Batman V. Superman: Dawn of Failure


By Michael Younkin, Commentary Editor

  Fans of Batman and Superman alike will have their hopes dashed and money wasted if they go to see Batman vs. Superman: Dawn of Justice in theaters. This movie is a true abomination in the world of DC Comics.

  Admittedly, Ben Affleck did a very good job of playing his new role of Batman. Henry Cavill did a brilliant job playing Superman, as he did in Man of Steel. The actors were all great. The issue was the composition.

  For one, half of the exposition was shown in the form of various dreams. The death of Batman’s parents was shown in a dream. A terrible representation of Flash using the speed force to warn Batman was shown in a dream (I’ll come back to that later). The foreshadowing of Darkseid took place in a dream.

  If we file hallucinations in the dream category, we can include a couple appearances of Superman’s foster father.

  The point is, it began to seem like half of the movie was in the form of a dream, with reality and dream world flipping between each other with no real warning and no indication that we have flipped to dream world until they wake up, or they show that nothing is there. While dreams and flashbacks have a purpose in cinematography and literature, the extensive use of them drastically degraded the quality of the movie.

  (Spoiler Alert) Moving beyond this was a fundamental crime against the entire concept of Batman. Batman has two rules: No killing, and no guns. There has only been one occasion in the DC comic universe that I know of that he has broken this rule, and that is in the Batman Returns timeline when he finally kills the Joker. Yes, in the movie Batman Begins Christian Bale’s Batman let Raz Al Ghul die, but as he said in the movie, he didn’t kill him – he just didn’t have to save him.

  In this movie, however, we had an entire dream scene where he was slaughtering people left and right with guns, and in the climax of the movie, he used a gun to blow up a flamethrower, killing the man using the flamethrower. This is a blatant breaking of Batman’s character, and to break the rules of a main character is inexcusable.

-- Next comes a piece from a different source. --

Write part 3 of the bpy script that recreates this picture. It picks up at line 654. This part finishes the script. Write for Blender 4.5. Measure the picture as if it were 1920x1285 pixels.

  Next were the cameos. Admittedly, they did a decent job on the Aquaman cameo, as well as the Cyborg cameo. While not particularly satisfying, it did its job of introducing a glimpse of the character. The Flash appeared twice in the movie, once in the dream I mentioned before, where he was only marginally recognizable, and once in the same scene we saw Aquaman and Cyborg. Hopefully, they are avoiding showing him as much because they are hoping to get the actor from the TV show, but with the amount of red tape that involves, it is likely a futile hope.

  In his first appearance, he appeared in a disk of lighting in some strange armor that limited our ability to even register that it was the Flash. He shouted a barely legible warning to Batman, and then he vanished. There were multiple issues with this scene, some of which are shared with the scene in which the movie foreshadowed the coming of Darkseid.

  For one, the human mind can only dream of faces it has seen. Because Batman had never seen Flash’s face before this scene, he could not have had him in his dream without either a temporal disturbance or the explanation that Batman has premonitory powers. While a temporal disturbance is a possible explanation, as he saw him coming through the speed force in a time rift, the usage of a dream to show this is a poor decision as it discredits it. This theory is further discredited by the fact that we never have anything else in the movie to confirm that it actually did happen.

  If we want to believe it is simply Batman’s premonitory powers, it is yet another sin against the characterization of Batman. Batman has never had powers (with the exception of a brief stint as a member of the Sinestro Corp. when he wielded a yellow power ring) in the DC comic universe, nor should he. It is one of his greatest traits. He is just a human. An admittedly very rich, well-trained, and brilliant human, but at the core, he is a human. He most definitely does not have the ability to see the future, as he apparently did with the scene where they hinted at Darkseid and the scene with the Flash.

  Moving past Batman, we can take a shot at Jesse Eisenberg’s Lex Luthor. In the comic books, Lex was known for occasional bouts of insanity. Eisenberg  took this concept and ran with it, perhaps a bit too much. Lex is known as a brilliant, but evil, mastermind. He could almost be compared to Dr. Doom from the Marvel universe, just without the powers. Yes, he is insane, but he was nearly always in control, except for occasional fits of insane rage. For him to entirely unhinge at the end, with his ringy dingy fit in the jail cell, was completely out of character, and more reminiscent of the Joker, someone Lex is known to hold in contempt.

  Going on to the final battle,  Doomsday was actually decent. He had perhaps a little too much General Zod in his face, but other than that, they did a good job. The team up went well, and, while Batman did little to nothing, the grand reveal of Wonder Woman was excellent.

  Wonder Woman’s costume balanced the classic costume with the New 52 costumes, while bringing in her Roman roots. Gal Gadot did a very good job of capturing her essence as well.

  Overall, as I said before, to see it in theatres is to burn good money. If you want to know the winner between Batman and Superman, well, the real winner is the person that waits for it to come out of theatres, where they can watch it on their own TV with far cheaper popcorn.